I did that by installing TFS 2012 on a virtual server and connecting VS Ultimate 2012 to it. The basics about work items, source control and builds looked straigt forward enough, and in no time flat I had TFS automatically building on every check in.
To get a better overview of what TFS 2012 has to offer, I read this book:
It stays quite high level and describes what is possible, without getting into details about how to actually set up the procedures. Lots of screenshots though.
It is clear that the TFS ecosystem is indeed a very strong player in the Application Lifecycle Management (ALM) area. No question about Microsoft taking agile development practices seriously.
TFS and Visual Studio handles everything one would need with respect to issue handling, sprint monitoring and (manual and unit) testing, but also offers some quite advanced code visualization tools.
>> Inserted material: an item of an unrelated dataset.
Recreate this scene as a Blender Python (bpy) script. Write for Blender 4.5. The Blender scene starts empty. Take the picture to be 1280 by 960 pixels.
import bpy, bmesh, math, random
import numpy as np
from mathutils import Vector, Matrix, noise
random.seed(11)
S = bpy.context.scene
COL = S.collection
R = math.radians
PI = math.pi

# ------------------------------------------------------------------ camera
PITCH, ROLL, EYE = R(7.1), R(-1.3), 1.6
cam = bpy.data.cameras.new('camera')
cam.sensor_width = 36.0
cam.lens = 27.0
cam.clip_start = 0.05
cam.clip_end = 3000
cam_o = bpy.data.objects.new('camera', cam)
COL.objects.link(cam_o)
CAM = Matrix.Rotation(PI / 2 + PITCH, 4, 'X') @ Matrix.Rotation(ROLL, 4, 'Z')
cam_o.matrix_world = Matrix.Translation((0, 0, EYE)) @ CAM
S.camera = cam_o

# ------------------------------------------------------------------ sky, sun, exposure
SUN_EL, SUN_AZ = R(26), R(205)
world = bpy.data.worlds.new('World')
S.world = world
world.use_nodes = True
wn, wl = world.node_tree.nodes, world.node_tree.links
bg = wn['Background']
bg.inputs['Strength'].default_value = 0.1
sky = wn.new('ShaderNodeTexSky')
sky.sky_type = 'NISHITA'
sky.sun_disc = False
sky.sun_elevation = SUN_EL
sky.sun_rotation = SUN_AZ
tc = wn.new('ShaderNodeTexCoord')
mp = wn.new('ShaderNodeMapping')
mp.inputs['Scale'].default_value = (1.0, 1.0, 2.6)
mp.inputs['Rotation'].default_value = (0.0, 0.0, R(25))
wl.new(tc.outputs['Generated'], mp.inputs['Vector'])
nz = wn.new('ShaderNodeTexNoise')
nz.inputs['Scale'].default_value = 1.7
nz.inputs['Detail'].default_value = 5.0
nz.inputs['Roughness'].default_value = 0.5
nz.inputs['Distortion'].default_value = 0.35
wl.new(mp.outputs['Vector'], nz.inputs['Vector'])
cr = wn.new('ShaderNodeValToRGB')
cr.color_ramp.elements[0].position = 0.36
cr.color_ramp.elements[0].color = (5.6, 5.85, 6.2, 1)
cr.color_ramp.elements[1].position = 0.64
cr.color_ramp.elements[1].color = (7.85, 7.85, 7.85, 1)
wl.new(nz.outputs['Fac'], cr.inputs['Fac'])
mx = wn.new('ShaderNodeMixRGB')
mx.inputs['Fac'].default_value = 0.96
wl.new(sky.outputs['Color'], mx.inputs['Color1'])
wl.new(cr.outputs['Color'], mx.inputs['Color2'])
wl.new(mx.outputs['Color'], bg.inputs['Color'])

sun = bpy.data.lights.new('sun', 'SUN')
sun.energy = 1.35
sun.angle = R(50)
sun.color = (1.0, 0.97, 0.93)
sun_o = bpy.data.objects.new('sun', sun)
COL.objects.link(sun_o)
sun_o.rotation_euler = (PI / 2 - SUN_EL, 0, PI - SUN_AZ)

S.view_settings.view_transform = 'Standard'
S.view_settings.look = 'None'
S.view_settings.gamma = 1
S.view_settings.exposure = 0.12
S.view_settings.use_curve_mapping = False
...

I especially found it interesting the way one could describe (by drawing diagrams) the intended code organization and layering, and then have TFS/Visual Studio validate the code on check in against these intentions. How well this works is in practice, I am not too sure of. Anybody got any real experience with this?
It should be possible to create a very automatic and reliable build/test setup, by automatically deploying to virtual machines (in a "lab") as part of the build process. However, to enable this and get the most from TFS one also must install Sharepoint, SQL Server Reporting Services, Microsoft Test Manager, System Center Operations Manager and System Center Virtual Machine Manager - IMHO a pretty big setup for a small development organization.